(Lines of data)

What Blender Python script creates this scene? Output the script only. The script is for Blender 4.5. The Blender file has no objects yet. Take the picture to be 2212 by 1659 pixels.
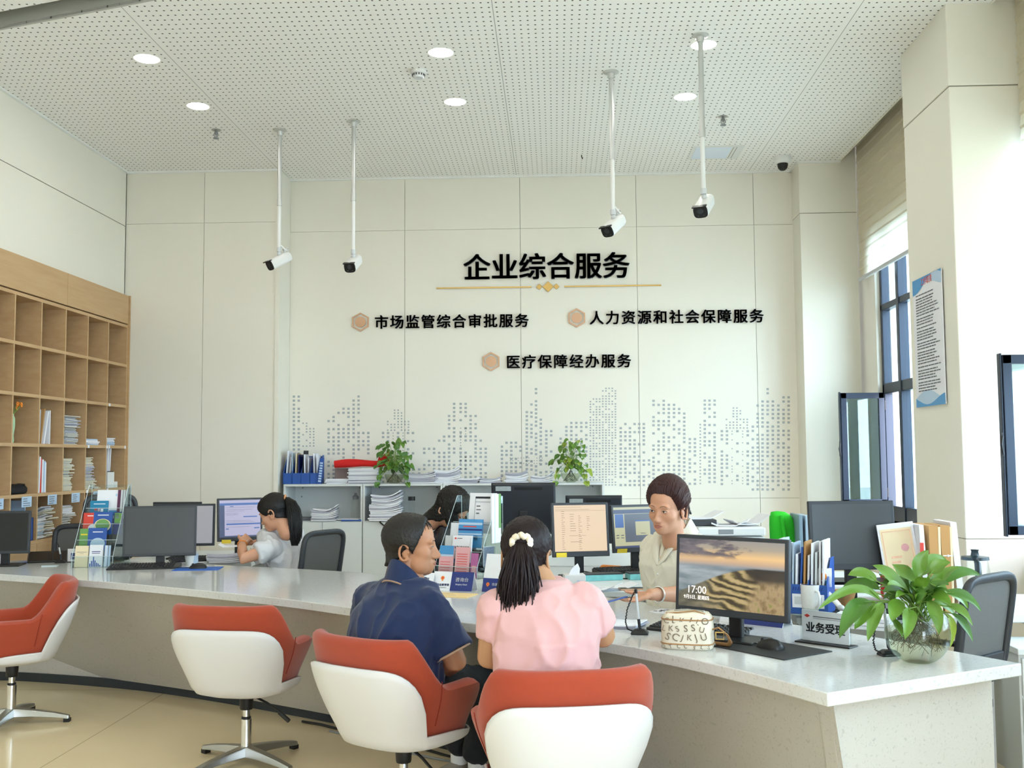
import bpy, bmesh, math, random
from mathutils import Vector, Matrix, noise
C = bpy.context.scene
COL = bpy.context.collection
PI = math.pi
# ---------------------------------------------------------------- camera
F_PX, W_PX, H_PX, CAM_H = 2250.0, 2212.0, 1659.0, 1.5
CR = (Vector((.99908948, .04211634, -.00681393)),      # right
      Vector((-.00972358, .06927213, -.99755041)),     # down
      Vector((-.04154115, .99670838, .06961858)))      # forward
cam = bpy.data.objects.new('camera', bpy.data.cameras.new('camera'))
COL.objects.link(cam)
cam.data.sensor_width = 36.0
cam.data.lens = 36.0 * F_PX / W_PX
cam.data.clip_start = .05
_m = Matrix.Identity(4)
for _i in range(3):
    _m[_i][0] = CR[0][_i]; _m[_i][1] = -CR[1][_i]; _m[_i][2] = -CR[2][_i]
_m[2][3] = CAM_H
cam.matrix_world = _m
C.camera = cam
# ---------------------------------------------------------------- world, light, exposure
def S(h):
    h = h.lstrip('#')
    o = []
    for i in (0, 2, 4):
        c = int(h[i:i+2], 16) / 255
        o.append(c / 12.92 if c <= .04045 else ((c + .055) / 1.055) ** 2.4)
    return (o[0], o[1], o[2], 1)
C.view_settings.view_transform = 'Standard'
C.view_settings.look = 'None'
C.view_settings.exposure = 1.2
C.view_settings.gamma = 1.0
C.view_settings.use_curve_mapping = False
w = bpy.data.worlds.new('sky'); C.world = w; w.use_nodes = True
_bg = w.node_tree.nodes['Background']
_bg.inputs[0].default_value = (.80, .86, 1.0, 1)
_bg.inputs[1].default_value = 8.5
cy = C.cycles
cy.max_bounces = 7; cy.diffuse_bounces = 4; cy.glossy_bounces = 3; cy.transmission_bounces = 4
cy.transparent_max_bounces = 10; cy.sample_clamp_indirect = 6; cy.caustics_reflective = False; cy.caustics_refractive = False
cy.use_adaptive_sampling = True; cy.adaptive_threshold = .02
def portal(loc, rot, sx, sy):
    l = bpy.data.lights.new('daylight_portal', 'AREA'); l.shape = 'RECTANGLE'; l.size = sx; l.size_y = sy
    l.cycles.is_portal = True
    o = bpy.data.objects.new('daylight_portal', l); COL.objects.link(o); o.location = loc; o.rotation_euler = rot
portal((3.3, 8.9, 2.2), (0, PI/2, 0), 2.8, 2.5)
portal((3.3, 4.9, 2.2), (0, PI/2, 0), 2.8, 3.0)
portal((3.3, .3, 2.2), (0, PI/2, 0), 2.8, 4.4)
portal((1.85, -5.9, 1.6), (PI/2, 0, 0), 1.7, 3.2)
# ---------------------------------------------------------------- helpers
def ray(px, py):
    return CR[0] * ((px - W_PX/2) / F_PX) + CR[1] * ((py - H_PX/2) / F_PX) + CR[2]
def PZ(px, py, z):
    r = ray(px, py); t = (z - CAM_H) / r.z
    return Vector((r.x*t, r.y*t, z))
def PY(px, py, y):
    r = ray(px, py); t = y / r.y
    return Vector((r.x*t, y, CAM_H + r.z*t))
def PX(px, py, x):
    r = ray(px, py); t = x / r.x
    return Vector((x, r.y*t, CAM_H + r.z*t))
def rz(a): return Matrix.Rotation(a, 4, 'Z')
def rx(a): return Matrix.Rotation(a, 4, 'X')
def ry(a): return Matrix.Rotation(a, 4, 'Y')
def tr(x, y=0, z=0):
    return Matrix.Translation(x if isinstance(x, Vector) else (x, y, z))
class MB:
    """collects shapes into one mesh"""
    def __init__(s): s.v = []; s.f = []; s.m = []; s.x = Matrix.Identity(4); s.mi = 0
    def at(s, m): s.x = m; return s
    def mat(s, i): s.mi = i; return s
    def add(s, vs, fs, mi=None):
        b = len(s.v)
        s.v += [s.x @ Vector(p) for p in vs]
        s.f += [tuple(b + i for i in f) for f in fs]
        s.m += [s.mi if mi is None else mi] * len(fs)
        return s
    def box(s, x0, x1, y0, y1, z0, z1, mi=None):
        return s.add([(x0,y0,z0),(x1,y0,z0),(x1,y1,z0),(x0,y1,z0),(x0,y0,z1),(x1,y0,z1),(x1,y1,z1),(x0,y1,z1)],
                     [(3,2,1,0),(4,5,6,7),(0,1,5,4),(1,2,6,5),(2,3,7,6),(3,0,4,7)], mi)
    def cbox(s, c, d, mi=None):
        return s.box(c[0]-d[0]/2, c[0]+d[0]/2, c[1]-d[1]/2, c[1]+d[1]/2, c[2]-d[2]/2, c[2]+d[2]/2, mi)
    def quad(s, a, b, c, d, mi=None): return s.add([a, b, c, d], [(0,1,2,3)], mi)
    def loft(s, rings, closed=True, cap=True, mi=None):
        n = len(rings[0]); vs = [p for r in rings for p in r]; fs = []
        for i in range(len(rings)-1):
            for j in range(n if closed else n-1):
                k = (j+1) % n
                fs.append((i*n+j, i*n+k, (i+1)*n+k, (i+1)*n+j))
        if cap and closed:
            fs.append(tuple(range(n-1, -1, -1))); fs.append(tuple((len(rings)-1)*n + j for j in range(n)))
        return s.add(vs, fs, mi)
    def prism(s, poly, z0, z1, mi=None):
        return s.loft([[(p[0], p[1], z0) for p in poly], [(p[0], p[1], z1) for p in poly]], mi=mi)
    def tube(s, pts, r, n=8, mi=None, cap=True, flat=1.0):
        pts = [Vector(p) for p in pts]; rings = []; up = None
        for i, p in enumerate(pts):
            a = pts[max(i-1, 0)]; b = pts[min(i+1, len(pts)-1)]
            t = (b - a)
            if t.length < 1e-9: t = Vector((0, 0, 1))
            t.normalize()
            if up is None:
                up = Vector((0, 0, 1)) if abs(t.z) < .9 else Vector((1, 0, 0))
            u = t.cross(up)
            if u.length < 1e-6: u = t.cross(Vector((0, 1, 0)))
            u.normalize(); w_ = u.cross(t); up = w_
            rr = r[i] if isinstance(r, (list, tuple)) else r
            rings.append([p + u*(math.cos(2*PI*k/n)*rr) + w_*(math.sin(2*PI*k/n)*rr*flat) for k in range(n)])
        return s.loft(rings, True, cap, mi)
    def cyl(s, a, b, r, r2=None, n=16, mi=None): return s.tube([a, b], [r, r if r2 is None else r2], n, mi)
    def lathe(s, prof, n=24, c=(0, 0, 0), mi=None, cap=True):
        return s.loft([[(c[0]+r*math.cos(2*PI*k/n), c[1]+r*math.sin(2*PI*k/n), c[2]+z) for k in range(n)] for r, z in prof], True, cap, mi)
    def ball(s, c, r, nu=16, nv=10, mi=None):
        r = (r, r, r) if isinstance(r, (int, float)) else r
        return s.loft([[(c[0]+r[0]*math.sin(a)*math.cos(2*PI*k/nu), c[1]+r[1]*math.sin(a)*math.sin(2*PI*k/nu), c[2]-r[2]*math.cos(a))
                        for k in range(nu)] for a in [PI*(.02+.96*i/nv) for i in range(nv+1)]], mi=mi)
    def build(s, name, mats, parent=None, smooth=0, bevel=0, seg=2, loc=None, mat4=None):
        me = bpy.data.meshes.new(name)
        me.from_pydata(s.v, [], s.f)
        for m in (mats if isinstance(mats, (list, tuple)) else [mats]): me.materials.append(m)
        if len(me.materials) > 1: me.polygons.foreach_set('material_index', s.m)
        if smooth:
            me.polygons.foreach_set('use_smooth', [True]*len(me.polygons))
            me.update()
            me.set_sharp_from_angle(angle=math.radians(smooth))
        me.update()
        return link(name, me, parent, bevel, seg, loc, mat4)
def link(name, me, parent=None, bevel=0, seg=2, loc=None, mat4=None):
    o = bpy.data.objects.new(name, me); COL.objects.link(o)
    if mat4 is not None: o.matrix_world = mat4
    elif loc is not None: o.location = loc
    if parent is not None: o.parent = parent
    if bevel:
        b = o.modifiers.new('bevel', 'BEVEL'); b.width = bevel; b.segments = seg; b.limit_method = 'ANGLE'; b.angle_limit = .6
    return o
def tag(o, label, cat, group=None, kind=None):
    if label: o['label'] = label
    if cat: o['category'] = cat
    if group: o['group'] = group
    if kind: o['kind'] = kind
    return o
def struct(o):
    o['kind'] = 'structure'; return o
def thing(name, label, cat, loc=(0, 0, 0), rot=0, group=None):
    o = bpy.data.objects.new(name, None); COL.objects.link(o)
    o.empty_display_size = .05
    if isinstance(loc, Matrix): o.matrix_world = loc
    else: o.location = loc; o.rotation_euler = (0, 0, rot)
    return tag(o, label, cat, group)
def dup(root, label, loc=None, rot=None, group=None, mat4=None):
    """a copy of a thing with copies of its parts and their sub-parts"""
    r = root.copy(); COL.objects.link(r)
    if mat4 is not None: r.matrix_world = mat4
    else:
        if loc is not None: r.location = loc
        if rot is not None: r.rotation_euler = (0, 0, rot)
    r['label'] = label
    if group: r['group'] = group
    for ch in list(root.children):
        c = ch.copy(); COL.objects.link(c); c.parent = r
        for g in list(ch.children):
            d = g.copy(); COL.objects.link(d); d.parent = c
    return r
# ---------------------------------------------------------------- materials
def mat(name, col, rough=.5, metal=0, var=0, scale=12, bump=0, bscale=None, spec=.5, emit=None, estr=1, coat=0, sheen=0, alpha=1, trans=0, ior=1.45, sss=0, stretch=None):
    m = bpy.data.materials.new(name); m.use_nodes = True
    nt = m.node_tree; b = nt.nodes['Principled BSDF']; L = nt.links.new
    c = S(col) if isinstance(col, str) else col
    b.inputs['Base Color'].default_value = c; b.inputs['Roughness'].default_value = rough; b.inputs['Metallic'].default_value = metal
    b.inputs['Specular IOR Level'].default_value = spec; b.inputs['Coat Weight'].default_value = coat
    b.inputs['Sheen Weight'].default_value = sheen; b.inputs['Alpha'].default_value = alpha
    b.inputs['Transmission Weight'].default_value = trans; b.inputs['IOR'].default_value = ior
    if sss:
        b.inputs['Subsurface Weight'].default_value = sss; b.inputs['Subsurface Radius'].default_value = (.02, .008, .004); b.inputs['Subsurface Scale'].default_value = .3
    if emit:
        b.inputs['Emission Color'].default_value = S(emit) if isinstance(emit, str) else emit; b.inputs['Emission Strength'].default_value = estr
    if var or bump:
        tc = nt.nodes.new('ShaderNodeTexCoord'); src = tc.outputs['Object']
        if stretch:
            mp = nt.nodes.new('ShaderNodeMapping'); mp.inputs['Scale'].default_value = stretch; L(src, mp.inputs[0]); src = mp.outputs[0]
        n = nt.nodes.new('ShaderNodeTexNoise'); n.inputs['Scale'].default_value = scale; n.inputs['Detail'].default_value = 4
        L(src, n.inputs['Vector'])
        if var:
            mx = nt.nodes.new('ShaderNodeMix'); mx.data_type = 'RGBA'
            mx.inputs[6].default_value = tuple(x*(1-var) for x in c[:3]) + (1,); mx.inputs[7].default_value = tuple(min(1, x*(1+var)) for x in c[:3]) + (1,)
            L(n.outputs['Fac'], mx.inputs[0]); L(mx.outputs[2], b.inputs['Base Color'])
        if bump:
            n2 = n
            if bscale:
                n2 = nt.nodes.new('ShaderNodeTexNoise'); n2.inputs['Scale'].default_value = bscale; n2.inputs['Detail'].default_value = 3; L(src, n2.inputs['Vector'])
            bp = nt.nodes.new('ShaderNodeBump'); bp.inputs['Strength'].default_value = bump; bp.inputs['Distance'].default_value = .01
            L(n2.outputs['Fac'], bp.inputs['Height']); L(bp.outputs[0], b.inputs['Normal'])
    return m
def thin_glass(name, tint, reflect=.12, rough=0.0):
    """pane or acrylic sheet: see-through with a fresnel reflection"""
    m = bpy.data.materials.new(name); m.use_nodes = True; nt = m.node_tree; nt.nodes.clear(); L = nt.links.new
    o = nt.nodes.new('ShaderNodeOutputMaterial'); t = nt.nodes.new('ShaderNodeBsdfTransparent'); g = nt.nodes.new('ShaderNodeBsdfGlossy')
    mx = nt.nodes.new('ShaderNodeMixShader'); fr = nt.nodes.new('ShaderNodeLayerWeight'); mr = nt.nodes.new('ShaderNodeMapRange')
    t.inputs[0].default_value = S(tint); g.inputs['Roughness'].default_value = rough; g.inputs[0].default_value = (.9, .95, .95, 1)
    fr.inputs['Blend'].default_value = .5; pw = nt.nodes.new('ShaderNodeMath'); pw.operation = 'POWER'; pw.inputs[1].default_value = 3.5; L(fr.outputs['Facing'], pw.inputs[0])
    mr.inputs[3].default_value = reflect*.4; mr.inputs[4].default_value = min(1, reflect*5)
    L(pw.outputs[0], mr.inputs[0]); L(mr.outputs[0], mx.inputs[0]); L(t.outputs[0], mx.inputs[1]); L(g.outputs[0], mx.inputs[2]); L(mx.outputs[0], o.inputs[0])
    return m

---

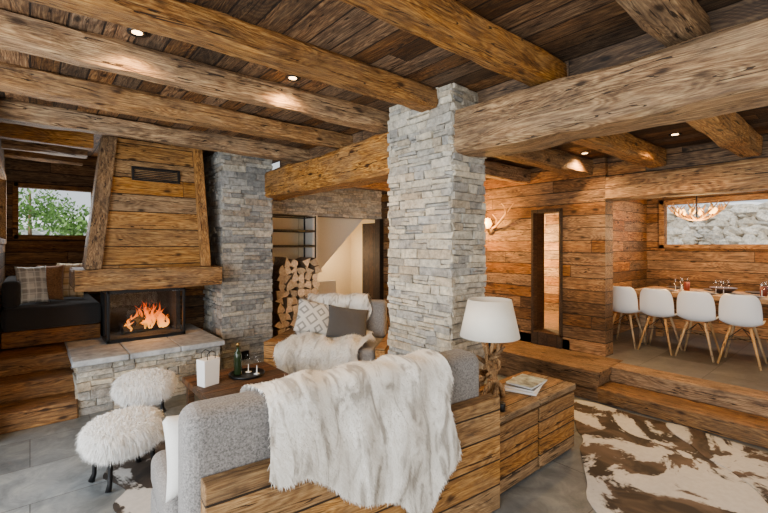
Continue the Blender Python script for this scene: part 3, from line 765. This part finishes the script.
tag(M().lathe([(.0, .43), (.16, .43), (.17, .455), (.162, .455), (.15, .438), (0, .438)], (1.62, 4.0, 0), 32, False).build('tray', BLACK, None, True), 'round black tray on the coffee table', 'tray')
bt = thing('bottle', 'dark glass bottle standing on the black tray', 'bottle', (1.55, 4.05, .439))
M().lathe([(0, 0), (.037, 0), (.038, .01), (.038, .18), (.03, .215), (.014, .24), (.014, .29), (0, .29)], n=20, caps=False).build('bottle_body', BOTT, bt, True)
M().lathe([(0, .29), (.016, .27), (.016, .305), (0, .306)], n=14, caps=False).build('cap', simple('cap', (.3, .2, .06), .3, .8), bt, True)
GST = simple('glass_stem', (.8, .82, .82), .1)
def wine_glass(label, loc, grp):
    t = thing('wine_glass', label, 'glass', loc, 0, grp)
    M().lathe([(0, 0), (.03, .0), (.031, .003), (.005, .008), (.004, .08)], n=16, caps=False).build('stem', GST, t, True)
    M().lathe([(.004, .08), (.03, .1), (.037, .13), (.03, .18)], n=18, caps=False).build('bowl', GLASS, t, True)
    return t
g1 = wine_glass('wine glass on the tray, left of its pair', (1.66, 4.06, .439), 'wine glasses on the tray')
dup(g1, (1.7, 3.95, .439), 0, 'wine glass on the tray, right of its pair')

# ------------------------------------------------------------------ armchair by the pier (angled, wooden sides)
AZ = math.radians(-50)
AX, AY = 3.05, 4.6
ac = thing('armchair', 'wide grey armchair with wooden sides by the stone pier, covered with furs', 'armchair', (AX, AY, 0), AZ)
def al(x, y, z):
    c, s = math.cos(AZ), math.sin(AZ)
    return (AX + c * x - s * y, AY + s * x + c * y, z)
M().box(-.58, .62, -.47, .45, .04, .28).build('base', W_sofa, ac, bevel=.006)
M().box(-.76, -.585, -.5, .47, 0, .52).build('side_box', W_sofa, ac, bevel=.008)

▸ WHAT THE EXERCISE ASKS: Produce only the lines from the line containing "Continue the Blender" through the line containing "W_sofa, ac, bevel=.008)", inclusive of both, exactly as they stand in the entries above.

▸ FINISHED EXERCISE:
Continue the Blender Python script for this scene: part 3, from line 765. This part finishes the script.
tag(M().lathe([(.0, .43), (.16, .43), (.17, .455), (.162, .455), (.15, .438), (0, .438)], (1.62, 4.0, 0), 32, False).build('tray', BLACK, None, True), 'round black tray on the coffee table', 'tray')
bt = thing('bottle', 'dark glass bottle standing on the black tray', 'bottle', (1.55, 4.05, .439))
M().lathe([(0, 0), (.037, 0), (.038, .01), (.038, .18), (.03, .215), (.014, .24), (.014, .29), (0, .29)], n=20, caps=False).build('bottle_body', BOTT, bt, True)
M().lathe([(0, .29), (.016, .27), (.016, .305), (0, .306)], n=14, caps=False).build('cap', simple('cap', (.3, .2, .06), .3, .8), bt, True)
GST = simple('glass_stem', (.8, .82, .82), .1)
def wine_glass(label, loc, grp):
    t = thing('wine_glass', label, 'glass', loc, 0, grp)
    M().lathe([(0, 0), (.03, .0), (.031, .003), (.005, .008), (.004, .08)], n=16, caps=False).build('stem', GST, t, True)
    M().lathe([(.004, .08), (.03, .1), (.037, .13), (.03, .18)], n=18, caps=False).build('bowl', GLASS, t, True)
    return t
g1 = wine_glass('wine glass on the tray, left of its pair', (1.66, 4.06, .439), 'wine glasses on the tray')
dup(g1, (1.7, 3.95, .439), 0, 'wine glass on the tray, right of its pair')

# ------------------------------------------------------------------ armchair by the pier (angled, wooden sides)
AZ = math.radians(-50)
AX, AY = 3.05, 4.6
ac = thing('armchair', 'wide grey armchair with wooden sides by the stone pier, covered with furs', 'armchair', (AX, AY, 0), AZ)
def al(x, y, z):
    c, s = math.cos(AZ), math.sin(AZ)
    return (AX + c * x - s * y, AY + s * x + c * y, z)
M().box(-.58, .62, -.47, .45, .04, .28).build('base', W_sofa, ac, bevel=.006)
M().box(-.76, -.585, -.5, .47, 0, .52).build('side_box', W_sofa, ac, bevel=.008)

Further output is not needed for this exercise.